So the 2020 race is winnable for Democrats when it kind of shouldn’t be. But they still need to contend with the robust American economy, one which continues to generate gobs of jobs, month after month. And while wage growth might not be spectacular, real wages are rising. Pretending none of this is happening makes Democrats look detached from reality. At the recent, two-night Democratic debate, Elizabeth Warren asked, “Who is this economy really working for? It’s doing great for a thinner and thinner slice at the top.”

Except all the gains aren’t just going to folks at the top. Right now wages are rising fastest for those in the bottom third. There’s a big difference between saying things are good but could be better and trying to persuade satisfied people that they should be miserable. And if lots of people think the economy is pretty decent today, imagine how much that number might rise if the expansion runs through November of next year?
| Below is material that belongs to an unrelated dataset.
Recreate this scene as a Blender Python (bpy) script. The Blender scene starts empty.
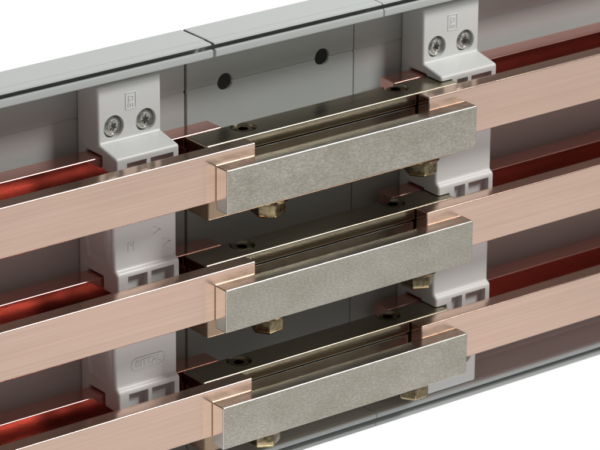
import bpy, bmesh, math, random
from mathutils import Vector, Matrix
random.seed(4)
scene = bpy.context.scene
COL = scene.collection

# ---------------------------------------------------------------- materials
def mat(name):
    m = bpy.data.materials.new(name); m.use_nodes = True
    return m, m.node_tree.nodes, m.node_tree.links, m.node_tree.nodes['Principled BSDF']

def noise(n, l, scale, vec_scale=(1, 1, 1), detail=4.0, rough=0.55):
    tc = n.new('ShaderNodeTexCoord'); mp = n.new('ShaderNodeMapping'); tx = n.new('ShaderNodeTexNoise')
    mp.inputs['Scale'].default_value = vec_scale
    tx.inputs['Scale'].default_value = scale; tx.inputs['Detail'].default_value = detail
    tx.inputs['Roughness'].default_value = rough
    oi = n.new('ShaderNodeObjectInfo'); sh = n.new('ShaderNodeVectorMath'); sh.operation = 'ADD'   # each object gets its own patch of the pattern
    l.new(tc.outputs['Object'], sh.inputs[0]); l.new(oi.outputs['Random'], sh.inputs[1])
    l.new(sh.outputs['Vector'], mp.inputs['Vector']); l.new(mp.outputs['Vector'], tx.inputs['Vector'])
    return tx.outputs['Fac']

def ramp(n, l, fac, a, b, p0=0.3, p1=0.7):
    r = n.new('ShaderNodeValToRGB')
    r.color_ramp.elements[0].position = p0; r.color_ramp.elements[1].position = p1
    r.color_ramp.elements[0].color = (*a, 1); r.color_ramp.elements[1].color = (*b, 1)
    l.new(fac, r.inputs['Fac']); return r.outputs['Color']

def rng(n, l, fac, lo, hi, f0=0.3, f1=0.7):
    r = n.new('ShaderNodeMapRange')
    r.inputs['From Min'].default_value = f0; r.inputs['From Max'].default_value = f1
    r.inputs['To Min'].default_value = lo; r.inputs['To Max'].default_value = hi
    l.new(fac, r.inputs['Value']); return r.outputs['Result']

def bump(n, l, fac, p, strength, dist):
    b = n.new('ShaderNodeBump'); b.inputs['Strength'].default_value = strength
    b.inputs['Distance'].default_value = dist
    l.new(fac, b.inputs['Height']); l.new(b.outputs['Normal'], p.inputs['Normal'])

def make_copper(name, ca, cb, r0, r1, strength):
    m, n, l, p = mat(name)
    p.inputs['Metallic'].default_value = 1
    streak = noise(n, l, 1.0, (6, 900, 900), 5, 0.6)
    blot = noise(n, l, 1.0, (9, 42, 42), 4)
    c1 = ramp(n, l, streak, ca, cb)
    c2 = ramp(n, l, blot, (0.84, 0.86, 0.85), (1, 1, 1))
    mx = n.new('ShaderNodeMix'); mx.data_type = 'RGBA'; mx.blend_type = 'MULTIPLY'
    mx.inputs['Factor'].default_value = 1
    l.new(c1, mx.inputs[6]); l.new(c2, mx.inputs[7]); l.new(mx.outputs[2], p.inputs['Base Color'])
    l.new(rng(n, l, blot, r0, r1), p.inputs['Roughness'])
    wave = noise(n, l, 1.0, (9, 45, 45), 2)
    line = noise(n, l, 1.0, (2.5, 260, 260), 3, 0.6)
    add = n.new('ShaderNodeMath'); add.operation = 'MULTIPLY_ADD'; add.inputs[1].default_value = 0.10
    add2 = n.new('ShaderNodeMath'); add2.operation = 'MULTIPLY_ADD'; add2.inputs[1].default_value = 0.30
    l.new(streak, add.inputs[0]); l.new(line, add2.inputs[0]); l.new(wave, add2.inputs[2]); l.new(add2.outputs[0], add.inputs[2])
    bump(n, l, add.outputs[0], p, strength, 0.0006)
    return m

def make_tin():
    m, n, l, p = mat('mottled_tin_plating')
    p.inputs['Metallic'].default_value = 1
    fleck = noise(n, l, 1300, (0.5, 1, 1), 2, 0.7)
    broad = noise(n, l, 45, (1, 1, 1.6), 3)
    c1 = ramp(n, l, fleck, (0.58, 0.55, 0.475), (0.80, 0.765, 0.685), 0.36, 0.70)
    c2 = ramp(n, l, broad, (0.84, 0.84, 0.81), (1, 1, 1))
    mx = n.new('ShaderNodeMix'); mx.data_type = 'RGBA'; mx.blend_type = 'MULTIPLY'
    mx.inputs['Factor'].default_value = 1
    l.new(c1, mx.inputs[6]); l.new(c2, mx.inputs[7]); l.new(mx.outputs[2], p.inputs['Base Color'])
    l.new(rng(n, l, fleck, 0.42, 0.62), p.inputs['Roughness'])
    bump(n, l, fleck, p, 0.5, 0.0004)
    return m

def make_block():
    m, n, l, p = mat('polished_tinned_brass')
    p.inputs['Metallic'].default_value = 1
    f = noise(n, l, 1, (25, 500, 500), 3)
    l.new(ramp(n, l, f, (0.36, 0.315, 0.235), (0.42, 0.375, 0.285)), p.inputs['Base Color'])
    l.new(rng(n, l, f, 0.19, 0.25), p.inputs['Roughness'])
    bump(n, l, f, p, 0.03, 0.0002)
    return m

def make_plastic(name, col, rough, b=0.12):
    m, n, l, p = mat(name)
    f = noise(n, l, 900, (1, 1, 1), 2)
    g = noise(n, l, 25, (1, 2, 2), 3)
    l.new(ramp(n, l, g, tuple(c * 0.965 for c in col), col), p.inputs['Base Color'])
    l.new(rng(n, l, g, rough - 0.05, rough + 0.05), p.inputs['Roughness'])
    bump(n, l, f, p, b, 0.0002)
    return m

def make_metal(name, a, b, r0, r1, scale=500):
    m, n, l, p = mat(name)
    p.inputs['Metallic'].default_value = 1
    f = noise(n, l, scale, (1, 1, 1), 3)
    l.new(ramp(n, l, f, a, b), p.inputs['Base Color'])
    l.new(rng(n, l, f, r0, r1), p.inputs['Roughness'])
    return m

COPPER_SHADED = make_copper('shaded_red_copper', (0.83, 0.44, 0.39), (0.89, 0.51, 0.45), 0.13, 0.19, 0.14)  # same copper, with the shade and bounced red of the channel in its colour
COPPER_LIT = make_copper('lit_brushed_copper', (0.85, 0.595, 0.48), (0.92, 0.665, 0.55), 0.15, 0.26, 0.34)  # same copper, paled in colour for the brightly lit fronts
TIN = make_tin()
BLOCK = make_block()
TRAY = make_plastic('light_grey_tray_plastic', (0.572, 0.600, 0.586), 0.55)
HOLDER = make_plastic('off_white_holder_plastic', (0.81, 0.825, 0.81), 0.38)
CUT = make_metal('bright_cut_tin', (0.74, 0.71, 0.65), (0.78, 0.75, 0.69), 0.20, 0.26, 120)
BRONZE = make_metal('bronze_block', (0.42, 0.29, 0.20), (0.52, 0.38, 0.27), 0.25, 0.4, 200)
BOLT_SHADED = make_metal('shaded_bolt_steel', (0.13, 0.10, 0.06), (0.34, 0.27, 0.16), 0.10, 0.25)  # bolt and screw steel with dark reflections put into the colour
STEEL = make_metal('zinc_plated_steel', (0.55, 0.55, 0.53), (0.75, 0.75, 0.72), 0.18, 0.34)
BOLT_LIT = make_metal('lit_yellow_steel', (0.45, 0.36, 0.18), (0.64, 0.54, 0.32), 0.12, 0.25)  # lighter copy of the bolt steel, a painted highlight for the chamfers
HOLE_DARK = make_plastic('hole_black', (0.012, 0.012, 0.012), 0.6)

# ---------------------------------------------------------------- mesh helpers
def finish(me, angle=18):
    for f in me.polygons: f.use_smooth = True
    me.set_sharp_from_angle(angle=math.radians(angle))

def bm_prism(bm, prof, x0, x1):
    """closed (Y,Z) outline swept along X"""
    a = [bm.verts.new((x0, y, z)) for y, z in prof]
    b = [bm.verts.new((x1, y, z)) for y, z in prof]
    n = len(prof); fs = []
    for i in range(n):
        j = (i + 1) % n
        fs.append(bm.faces.new((a[i], a[j], b[j], b[i])))
    fs.append(bm.faces.new(a[::-1])); fs.append(bm.faces.new(b))
    bmesh.ops.recalc_face_normals(bm, faces=fs)
    return fs

def bm_box(bm, x0, x1, y0, y1, z0, z1):
    return bm_prism(bm, [(y0, z0), (y1, z0), (y1, z1), (y0, z1)], x0, x1)

def bm_lathe(bm, prof, seg, M):
    """(radius, height) outline turned about the local axis; prof starts and ends at radius 0"""
    rings = []
    for r, h in prof:
        if r == 0: rings.append([bm.verts.new(M @ Vector((0, 0, h)))])
        else: rings.append([bm.verts.new(M @ Vector((r * math.cos(2 * math.pi * k / seg), r * math.sin(2 * math.pi * k / seg), h))) for k in range(seg)])
    fs = []
    for A, B in zip(rings, rings[1:]):
        for k in range(seg):
            q = (k + 1) % seg
            if len(A) == 1: fs.append(bm.faces.new((A[0], B[k], B[q])))
            elif len(B) == 1: fs.append(bm.faces.new((A[k], B[0], A[q])))
            else: fs.append(bm.faces.new((A[k], B[k], B[q], A[q])))
    bmesh.ops.recalc_face_normals(bm, faces=fs)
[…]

Yet history suggests even an extraordinarily strong economy offers no iron-clad, electoral guarantee for the incumbent party. Just ask Al Gore who as Bill Clinton’s vice president was unable to parlay the 1990s economic boom into victory over George W. Bush in 2000. Now part of Gore’s failure was Gore’s fault. In an effort to distance himself from Clinton’s sex scandal and impeachment, Gore ran away from his boss. He played the insurgent populist rather than the guy who could keep the economy humming for four more years.